# Data extract
* Start *

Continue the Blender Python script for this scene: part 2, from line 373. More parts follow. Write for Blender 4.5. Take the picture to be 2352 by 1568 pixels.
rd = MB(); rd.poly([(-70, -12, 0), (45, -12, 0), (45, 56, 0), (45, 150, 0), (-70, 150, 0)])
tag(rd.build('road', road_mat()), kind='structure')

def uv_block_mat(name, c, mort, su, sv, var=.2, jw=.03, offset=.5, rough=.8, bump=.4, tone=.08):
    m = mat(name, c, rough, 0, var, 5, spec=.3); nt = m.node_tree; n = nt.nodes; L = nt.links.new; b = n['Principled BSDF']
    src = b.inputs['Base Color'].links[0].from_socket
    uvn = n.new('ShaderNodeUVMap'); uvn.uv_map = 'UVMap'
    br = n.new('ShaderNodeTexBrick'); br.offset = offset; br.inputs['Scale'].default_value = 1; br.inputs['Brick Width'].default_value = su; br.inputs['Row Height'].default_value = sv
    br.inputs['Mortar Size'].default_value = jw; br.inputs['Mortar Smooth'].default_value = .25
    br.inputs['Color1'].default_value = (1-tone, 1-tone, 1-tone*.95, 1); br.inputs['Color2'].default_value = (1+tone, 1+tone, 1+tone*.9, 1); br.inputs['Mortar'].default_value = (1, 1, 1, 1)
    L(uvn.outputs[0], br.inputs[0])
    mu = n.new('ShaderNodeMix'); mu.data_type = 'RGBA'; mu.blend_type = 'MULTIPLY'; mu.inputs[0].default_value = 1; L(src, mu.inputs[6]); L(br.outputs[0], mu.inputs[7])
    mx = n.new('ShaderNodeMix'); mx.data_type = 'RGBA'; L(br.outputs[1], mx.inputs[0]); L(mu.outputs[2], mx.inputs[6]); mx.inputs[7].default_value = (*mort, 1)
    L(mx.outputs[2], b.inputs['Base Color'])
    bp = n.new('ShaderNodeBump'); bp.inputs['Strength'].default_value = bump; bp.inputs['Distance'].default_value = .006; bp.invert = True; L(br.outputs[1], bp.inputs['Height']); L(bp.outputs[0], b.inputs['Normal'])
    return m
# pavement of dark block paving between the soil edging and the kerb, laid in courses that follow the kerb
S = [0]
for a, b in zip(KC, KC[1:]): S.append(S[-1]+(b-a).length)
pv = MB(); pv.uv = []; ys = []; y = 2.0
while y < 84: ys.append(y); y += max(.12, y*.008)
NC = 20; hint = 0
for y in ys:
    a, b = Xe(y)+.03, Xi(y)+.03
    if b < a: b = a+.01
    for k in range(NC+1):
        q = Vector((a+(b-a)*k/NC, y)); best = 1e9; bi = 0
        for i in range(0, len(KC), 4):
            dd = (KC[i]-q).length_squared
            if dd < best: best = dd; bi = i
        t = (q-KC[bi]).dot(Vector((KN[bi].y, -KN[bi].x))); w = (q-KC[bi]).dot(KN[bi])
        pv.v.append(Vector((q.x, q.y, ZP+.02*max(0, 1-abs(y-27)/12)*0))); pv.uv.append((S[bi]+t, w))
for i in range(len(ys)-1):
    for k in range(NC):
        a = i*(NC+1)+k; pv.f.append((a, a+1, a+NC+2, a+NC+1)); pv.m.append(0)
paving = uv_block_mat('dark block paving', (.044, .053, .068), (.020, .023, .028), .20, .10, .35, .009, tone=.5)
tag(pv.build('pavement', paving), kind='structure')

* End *

# Stated task
Everything from the first line through the line containing "tag(rd.build('road', road_mat()), kind='structure')" should be quoted exactly, and nothing beyond it.

# Answer in full
Continue the Blender Python script for this scene: part 2, from line 373. More parts follow. Write for Blender 4.5. Take the picture to be 2352 by 1568 pixels.
rd = MB(); rd.poly([(-70, -12, 0), (45, -12, 0), (45, 56, 0), (45, 150, 0), (-70, 150, 0)])
tag(rd.build('road', road_mat()), kind='structure')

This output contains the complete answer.